Private mutual funds steal the thunder
Jun 21, 2001

Author: PersonalFN Content & Research Team

With the slump in equity markets persisting, net assets under management of the mutual fund industry has improved only marginally. As per the latest data (31st May 2001) of the Association of Mutual Funds in India (AMFI), total assets under management rose by a mere 7% to Rs 968 bn from Rs 906 bn in the month of March 2001.

Unit Trust of India (UTI) the so-called Big Daddy of the Indian mutual fund industry is facing some stiff competition from the private players. UTI had 64% market share in the month of March 2001, but finds its share hovering around 58% in May 2001. The fund saw total redemptions of Rs. 23 bn, with fresh sales of just Rs. 4 bn (i.e. net outflow of Rs. 19 bn). UTI's assets under management have slumped to Rs 577 bn in May 2001 from Rs 580 bn in the month of March 2001.

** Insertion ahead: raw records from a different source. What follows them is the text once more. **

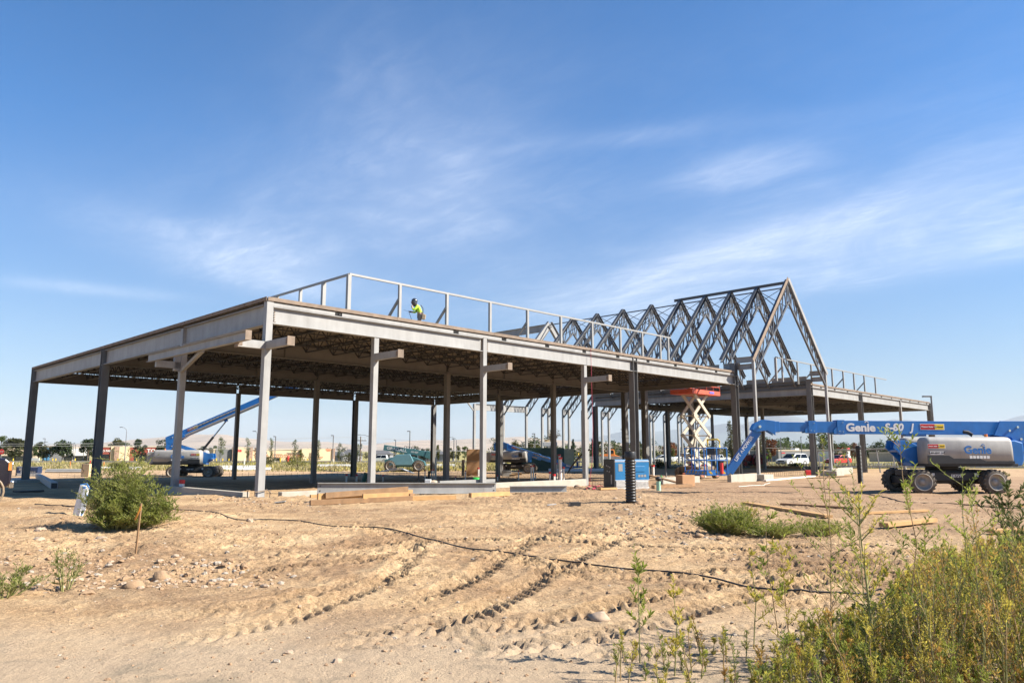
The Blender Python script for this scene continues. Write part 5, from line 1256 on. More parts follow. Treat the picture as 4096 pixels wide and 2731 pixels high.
bucket(1905,1948,mat('bright_green',(.02,.36,.06),.45),'bright green bucket behind the wall by the third column',.19,.5)
p=W(12.0,.8,zc_-.25); p=GG(1715,1952); mb=MB(); mb.bx(-.2,.12,-.15,.15,0,.4); mb.sph((.25,0,.2),.2,8,6,(1.3,.8,.8),mi=1); mb.v=[(x+p.x,y+p.y,z+p.z) for x,y,z in mb.v]
solo('paper_bundle',mb,[mat('clear_wrap',(.62,.66,.68),.2),mat('crumpled_paper',(.50,.40,.30),.9,0,.2,9,.5,20)],'crumpled paper and plastic bundle behind the long beam','bundle',loc=p,bevel=.03)
p=GG(2742,1945); t=thing('cardboard_box','torn cardboard box leaning on the short concrete wall','box',p,R(24)); MB().bx(-.42,.42,-.3,.3,.02,.62).build('box',CARD,t,bevel=.02,local=True); MB().add([(.2,-.3,.62),(.5,-.42,.9),(.52,.25,.95),(.2,.3,.62)],[(0,1,2,3),(3,2,1,0)]).build('flap',CARD,t,local=True); MB().bx(.43,.434,-.2,.15,.3,.5).build('shipping_label',WHITE,t,local=True)
for k,(px,py,l) in enumerate(((2738,1912,'left red brick standing on the short concrete wall'),(2754,1911,'right red brick standing on the short concrete wall'))):
    p=W(29.8+.55*k,-.2,.02); solo('clay_brick',MB().bx(p.x-.12,p.x+.12,p.y-.1,p.y+.1,p.z,p.z+.24),mat('brick_red',(.45,.13,.06),.9,0,.15,8,.3,30),l,'brick',loc=p,bevel=.01)
p=GG(2655,1925); solo('green_board',MB().bar(p+Vector((-.15,0,.1)),p+Vector((.25,.3,-.0)),.12,.03).bar(p+Vector((-.2,0,.42)),p+Vector((.12,.1,.0)),.10,.04),mat('fresh_green',(.08,.55,.15),.5),'bright green board leaning by the mint green pipe','board',loc=p)
p=GG(2300,2023); t=thing('tube_offcut','short black square tube offcut lying in the open dirt','tube offcut',p,R(12)); MB().bx(-.16,.16,-.1,.1,.0,.12).build('tube',BLACK,t,bevel=.006,local=True); MB().bx(-.17,-.16,-.075,.075,.02,.10).build('opening',GREY,t,local=True)
p=GG(2207,2023); solo('paper_scrap',MB().bar(p+Vector((-.14,0,.03)),p+Vector((.14,0,.06)),.12,.02),WHITE,'white paper scrap on the dirt beside the black offcut','scrap',loc=p)
# red fuel can, bottles
p=G(3232,1899); t=thing('fuel_can','red fuel can on the ground between the gable posts','fuel can',p); MB().bx(-.25,.25,-.2,.2,0,.42).build('can',RED,t,bevel=.05,local=True); MB().tube([(-.2,0,.42),(-.32,0,.6),(-.4,0,.62)],.04,8).build('spout',BLACK,t,local=True)
# container with a tray of plants over it
p0=at(2108,1872,84); p1=at(2228,1872,84); cz=float(tz(p0.x,84))
t=thing('shipping_container','dark green shipping container with open end doors beyond the hall','container',((p0.x+p1.x)/2,85.2,cz),R(-4)); GRN=mat('container_green',(.05,.10,.07),.6,0,.12,1.5,dirt=(.12,.12,.08))
mb=MB(); L_=(p1.x-p0.x)/2+.9; n=26
mb.bx(-L_,L_,-1.2,1.2,.1,.25); mb.bx(-L_,L_,-1.2,1.2,2.5,2.6)
for k in range(n):
    a=-L_+2*L_*k/n; b=a+2*L_/n; mb.bx(a,a+(b-a)*.5,-1.2,-1.14,.25,2.5); mb.bx(a+(b-a)*.5,b,-1.16,-1.10,.25,2.5)
mb.bx(-L_,L_,1.1,1.2,.25,2.5); mb.bx(-L_,-L_+.08,-1.1,1.1,.25,2.5); mb.build('walls',GRN,t,local=True)
for s,a in ((-1,30),(1,-20)): 
    M_=Matrix.Translation((L_,s*1.2,0))@Matrix.Rotation(R(a),4,'Z'); MB(M_).bx(0,1.2,-.03,.03,.25,2.5).build('door',mat('container_pale',(.42,.40,.26),.7),t,local=True)
MB().bx(L_-1.6,L_-1.5,-1.1,1.1,.25,2.5).build('cargo',mat('cargo_dark',(.10,.06,.04),.9),t,local=True)
pc=at(2202,1786,84)
t=thing('plant_tray','white raised tray holding wooden cribs and leafy shrubs above the container','plant tray',(pc.x,85.2,cz+2.6)); hh=max(.6,at(2202,1769,84).z-cz-2.6)
MB().bx(-.8,.8,-.7,.7,hh-.42,hh+.05).bx(-.08,.08,-.08,.08,0,hh-.42).build('tray',WHITE,t,bevel=.02,local=True); MB().bx(-.6,-.05,-.5,.5,hh+.05,hh+.38).bx(.05,.7,-.5,.5,hh+.05,hh+.42).build('crib',PLY,t,local=True)
TRAY=(pc.x,85.2,cz+2.6+hh)
# leaning rail frame behind the hero lift
mb=MB(); a=at(3270,1803,76);b=at(3760,1790,70); 
zg=float(tz(a.x,75)); a2=a-Z*1.55;b2=b-Z*1.75
mb.bar(a,b,.10,.10); mb.bar(a2,b2,.08,.08)
for k in range(9):
    f=k/8; q=a.lerp(b,f); r_=a2.lerp(b2,f)+(b-a).normalized()*.22; r_.z=zg; mb.bar(q,r_,.10,.10,(0,1,0))
solo('rail_frame',mb,GALV,'long grey steel rail frame set up behind the nearest boom lift','rail frame',loc=(a.x,a.y,zg))
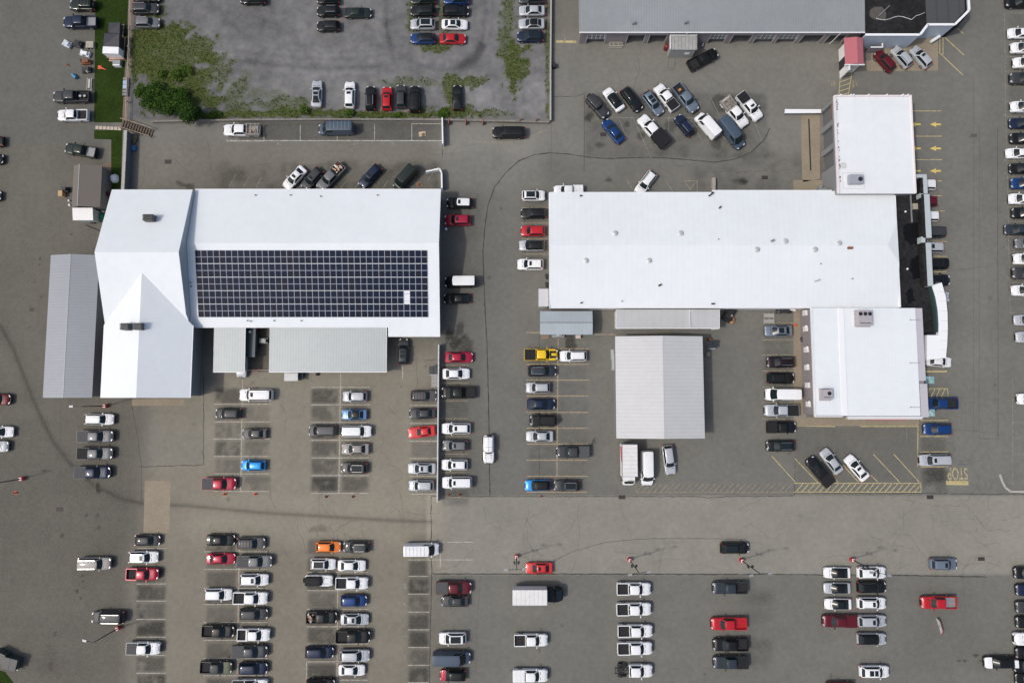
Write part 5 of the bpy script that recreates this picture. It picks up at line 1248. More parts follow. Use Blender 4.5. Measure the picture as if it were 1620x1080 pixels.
def lines(name, segs, m, w=.12, z=.005):
    mb = MB()
    for s in segs:
        (ax, ay), (bx, by) = G(s[0], s[1]), G(s[2], s[3]); ww = (s[4] if len(s) > 4 else w)/2
        L_ = math.hypot(bx-ax, by-ay); nx, ny = -(by-ay)/L_*ww, (bx-ax)/L_*ww
        zz = z + (.0015 if abs(by-ay) > abs(bx-ax) else 0)
        mb.add([(ax+nx,ay+ny,zz),(ax-nx,ay-ny,zz),(bx-nx,by-ny,zz),(bx+nx,by+ny,zz)], [(0,1,2,3)])
    return tag(mb.build(name, [m], None, (0,0,0)), kind='structure')
yel = paint_mat('yellow_road_paint', (.46,.38,.17), .3); yelf = paint_mat('faded_yellow_paint', (.34,.27,.15), .55); yels = paint_mat('fresh_yellow_paint', (.62,.47,.12), .1)
wht = paint_mat('white_road_paint', (.42,.40,.35), .35); yelf2 = paint_mat('worn_yellow_paint', (.42,.36,.17), .45); whtf = paint_mat('faded_white_paint', (.33,.32,.28), .75); orgp = paint_mat('orange_tan_paint', (.40,.30,.17), .35)
S = []
for y in (551.5,576,601,626,652,677,702,727.5,753,778): S.append((833,y,932-(y-550)*.014,y))
S += [(883,535,881,753), (833,526,868,526), (940,529,974,529)]
lines('parking_lines', S, orgp, .13)
S = [(825,y,868,y) for y in (329,353,378,402,427.5)]
S += [(1206,y,1255,y) for y in (510.5,537.6,561.5,586.6,612,637,662)]
S += [(697,y,741,y) for y in (577.6,605.6,633.6,662,690,718,747)]
S += [(992,286,1003,304),(1054,287,1065,305),(1082,286,1103,286),(1103,286,1103,305),(1083,287,1092,300),(1092,300,1100,289),(778,199,778,220),(742,224,806,226),(813,226,866,205),(700,785,742,787)]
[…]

Unlike UTI, private funds have been in the limelight lately. Share of private mutual funds in the domestic mutual fund industry has shot up to 34% in May 2001 from 28% in March 2001. There was a net inflow of Rs. 28 bn in private funds (total redemptions of Rs. 40 bn and the total sales were Rs. 68 bn). Total assets under management of private fund has improved to Rs. 318 bn from Rs. 257 bn in the month of March 2001.

With equity funds in the doldrums, income funds have become the preferred choice for most investors. In this regard, private funds with a large array of income offerings and a stable investment strategy have stolen the thunder from UTI, which has had to face some flak for its sub-standard investments in equity and debt markets. UTI has some work to do if it wants to recoup the Trust factor, which was its Ace for more than three decades.